Joseph Henry Sharp, Aspens, Near Hondo Canyon, Near Taos, Oil on Canvas, 16″ x 20″
Those portraits aside, Sharp threw himself into recording the environment and life of the pueblo. He generally sketched outdoors, and completed paintings in his studio. He continued to enjoy critical, as well as financial success, which allowed him to continue his already extensive travels. He spent years in Spain, went to Africa twice, to South America, and even to Japan and China. He also spent several winters in Hawaii before World War II. In the 1920’s he bought a winter home in Pasadena, California, and there worked at landscapes and floral paintings.

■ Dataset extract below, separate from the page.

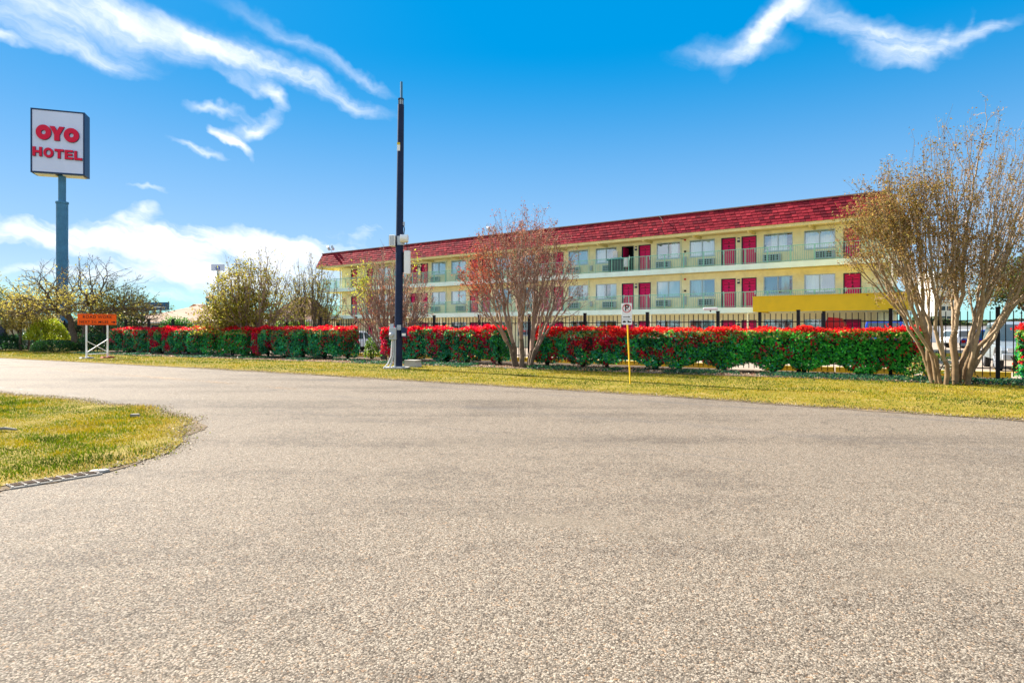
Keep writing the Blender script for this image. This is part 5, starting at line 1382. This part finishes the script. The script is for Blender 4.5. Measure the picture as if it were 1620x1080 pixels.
# ------------------------------------------------------------------ distant buildings and signs
def low_house(label, px0, px1, Y, eave, ridge, roofm, depth=9, hip=2.5, name='low_building'):
    x0, x1 = gx(px0, Y), gx(px1, Y); L = x1 - x0
    t = thing(name, label, 'building', (x0, Y, 0), 0)
    ops = [(.6 + k * 2.4, .6 + k * 2.4 + 1.3, .9, 2.1) for k in range(int((L - 1) / 2.4))]
    mb = MB(); wall_boxes(mb, 0, L, 0, .2, 0, eave, ops); mb.box(0, .2, 0, .2, depth, eave); mb.box(L - .2, .2, 0, L, depth, eave); part('wall', mb, WALLT, t)
    for (a, b, c, d) in ops:
        w = part('window', MB().box(a, .05, c, a + .07, .15, d).box(b - .07, .05, c, b, .15, d).box(a + .07, .05, d - .07, b - .07, .15, d).box(a + .07, .05, c, b - .07, .15, c + .07), WHITE, t)
        part('pane', MB().box(a + .07, .09, c + .07, b - .07, .11, d - .07), DARKG, w)
    e = .5
    v = [(-e, -e, eave), (L + e, -e, eave), (L + e, depth + e, eave), (-e, depth + e, eave), (hip, depth / 2, ridge), (L - hip, depth / 2, ridge)]
    r = part('roof', MB().add(v, [(0, 1, 5, 4), (1, 2, 5), (2, 3, 4, 5), (3, 0, 4), (3, 2, 1, 0)]), roofm, t)
    part('gutter', MB().box(-e, -e - .08, eave - .12, L + e, -e - .002, eave + .02), WHITE, r)
    return t, L
lb, L = low_house('low building with a wide tan shingle roof and small teal lantern beyond the left hedge', 196, 372, 72, 2.35, 4.6, ROOFTAN, 9, 7.0)
lx = gx(306.5, 72) - gx(196, 72)
part('roof_lantern', MB().tube([(lx, 4.5, 3.9), (lx, 4.5, 5.3)], .72, 8), TEALG, lb)
part('lantern_roof', MB().tube([(lx, 4.5, 5.3), (lx, 4.5, 5.42), (lx, 4.5, 5.75)], [.85, .85, .1], 8), ROOFTAN, lb)
for k in range(8):
    a = k * math.pi / 4; part('lantern_mullion', MB().bar((lx + .74 * math.cos(a), 4.5 + .74 * math.sin(a), 3.9), (lx + .74 * math.cos(a), 4.5 + .74 * math.sin(a), 5.3), .06), WHITE, lb)
low_house('low building with a steep dark brown roof between the olive tree and the motel', 425, 497, 64, 2.5, 5.0, ROOFBRN, 8, 1.6)

bb = thing('billboard', 'small distant blue billboard on two posts above the tan roof', 'billboard', (gx(246, 120), 120, 0))
part('board', MB().box(-2.4, 0, gz(490, 120), 2.4, .4, gz(478, 120)), BLUEB, bb)
part('printed_band', MB().box(-1.2, -.03, gz(486.5, 120), 1.9, -.005, gz(485, 120)).box(-2.2, -.03, gz(483, 120), -.6, -.005, gz(482, 120)), WHITE, bb)
for x in (-.2, .8): part('post', MB().bar((x, .25, 0), (x, .25, gz(478, 120)), .25), NAVY, bb)
ws = thing('distant_sign', 'white roadside sign with a blue arc logo peeking over the olive tree', 'sign', (gx(344, 105), 105, 0))
part('board', MB().box(-1.05, 0, gz(428, 105), 1.05, .35, gz(418, 105)), SIGNW, ws)
rg = MB(); ringO(rg, -.30, .42, gz(427.5, 105), gz(420.5, 105), .22, .22, -.04, -.003); part('arc_logo', rg, BCAR, ws)
part('post', MB().tube([(0, .17, 0), (0, .17, gz(428, 105))], .18, 8), GREYM, ws)

sd = thing('shed', 'pale grey shed wall between dark posts at the far left behind shrubs', 'shed', (gx(11, 50), 50, 0))
part('wall', MB().box(0, 0, 0, .95, 2.5, 2.0), WALLT, sd); part('post', MB().box(-.14, -.1, 0, -.005, .1, 2.1), IRON, sd); part('post', MB().box(.955, -.1, 0, 1.06, .1, 2.1), IRON, sd)
part('roof', MB().box(-.2, -.2, 2.101, 1.15, 2.7, 2.2), GREYM, sd)
part('side_panel', MB().box(-1.6, .3, 0, -.2, .5, 1.95), NAVY, sd)

# pale office tower far right
tw = thing('office_tower', 'distant pale office tower with dark window bands seen through the large crape myrtle', 'tower', (gx(1478, 210), 210, 0))
Wt = gx(1515, 210) - gx(1478, 210); Ht = gz(432, 210)
mb = MB(); ops_all = []
nfl = 6; fh = Ht / nfl
for f in range(nfl): wall_boxes(mb, 0, Wt, 0, .3, f * fh, (f + 1) * fh, [(.5 + k * 1.85, 1.9 + k * 1.85, f * fh + 1.0, f * fh + 2.4) for k in range(4)])
mb.box(0, .3, 0, .3, 8, Ht); mb.box(Wt - .3, .3, 0, Wt, 8, Ht); mb.box(0, 8, 0, Wt, 8.3, Ht); mb.box(-.001, -.001, Ht + .001, Wt, 8.3, Ht + .5)
part('wall', mb, TOWERW, tw)
wm = m_(lambda b: b.box(0, .1, 0, 1.4, .2, 1.4), DARKG, 'window')
for f in range(nfl):
    for k in range(4): link('window', wm, tw, (.5 + k * 1.85, 0, f * fh + 1.0))

# things beyond the lot at the right
wl = thing('low_wall', 'long low white wall beyond the parking lot at the far right', 'wall', (gx(1440, 74), 74, 0))
part('panel', MB().box(0, 0, 0, 18, .3, gz(516, 74)), WHITE, wl); part('coping', MB().box(-.05, -.05, gz(516, 74) + .001, 18.05, .35, gz(516, 74) + .08), CONC, wl)
bar0 = thing('barrier', 'red orange barrier board, leftmost of the row beyond the crape myrtle stems', 'barrier', (gx(1508, 60), 60, 0), 0, 'red orange barrier boards across the lot')
part('board', MB().box(0, 0, gz(533, 60), 1.5, .06, gz(524.5, 60)), ORANGE, bar0)
for x in (.15, 1.3): part('leg', MB().box(x, -.05, 0, x + .06, -.002, gz(524.5, 60)), WHITE, bar0)
for k, lbl in enumerate(('second red orange barrier board of the row seen between the myrtle stems', 'third red orange barrier board of the row seen between the myrtle stems', 'rightmost red orange barrier board, left of the fence post')):
    dup(bar0, (gx(1508, 60) + 1.85 * (k + 1), 60, 0), 0, lbl)

# far tree masses along the horizon
def far_mass(name, px0, px1, Y, h0, h1, pal, w, n, seed, size=.35, label='', thick=6):
    rng = np.random.default_rng(seed); X = rng.uniform(gx(px0, Y), gx(px1, Y), n)
    hh = h0 + (h1 - h0) * (.5 + .5 * np.clip(vnoise(X * .25, X * 0, 1.0, seed), -1, 1))
    Z = rng.random(n) ** .6 * hh; C = np.stack([X, Y + rng.uniform(-thick / 2, thick / 2, n), Z], 1)
    U = rand_dirs(n, rng=rng); V = perp(U, rng); s = rng.uniform(.5, 1.3, (n, 1)) * size
    link(name, quads_mesh(name, C, U * s, V * s * .6, pick(pal, w, n, rng), LEAF), kind='stuff', category='trees', label=label)
DG = [(.04, .07, .03), (.07, .10, .03), (.12, .11, .06), (.18, .14, .09)]
far_mass('far_trees', -80, 700, 100, 2.6, 5.0, DG, [3, 3, 2, 2], 26000, 71, .35, 'distant band of dull green trees along the left horizon')
far_mass('far_trees', 1380, 1750, 120, 2.0, 4.2, DG, [3, 3, 2, 1], 14000, 72, .35, 'distant band of green trees along the right horizon beyond the lot')
far_mass('shrub_belt', -60, 215, 55, 1.6, 3.2, [(.03, .05, .02), (.06, .09, .02), (.22, .18, .06), (.02, .03, .02)], [3, 3, 2, 3], 15000, 73, .11, 'dark tangled shrubs behind the fence at the far left', 3)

In 1949, the Gilcrease Museum in Tulsa, Oklahoma, mounted a retrospective of Sharp’s paintings, and still holds the largest collection in the world of the artist’s work. At age 93, Joseph Henry Sharp closed his studio in Taos. He intended to return the following year but fell ill, and died in August 1953 in Pasadena. He left behind thousands of paintings, an unparalleled visual record of the Native American. The National Cyclopedia of American Biography neatly describes his work: “His paintings express a strange poetic note, rare sense of beauty, and rich tonal perception.” Hardly is there a painter who could strive for more. But Sharp achieved something else: he was one of the West’s most important historians, and America owes him a debt for it.
Bibliography
1. Bickerstaff, Laura M., Pioneer Artists of Taos, Old West Publishing Co., Denver, 1983.
2. Broder, Patricia Janis, Taos, A Painter’s Dream, Little Brown, Boston, 1980.
3. Eldredge, Charles C., Art in New Mexico 1900-1945, National Museum of American Art, Smithsonian Institution, Abbeville Press, New York, 1986.
4. Luhan, Mabel Dodge, Taos and its Artists, Duell, Sloan and Pearce, New York, 1947.
5. Witt, David L., The Taos Artists, A Historical Narrative and Biographical Dictionary, Ewell Fine Art Publications, Denver, 1984.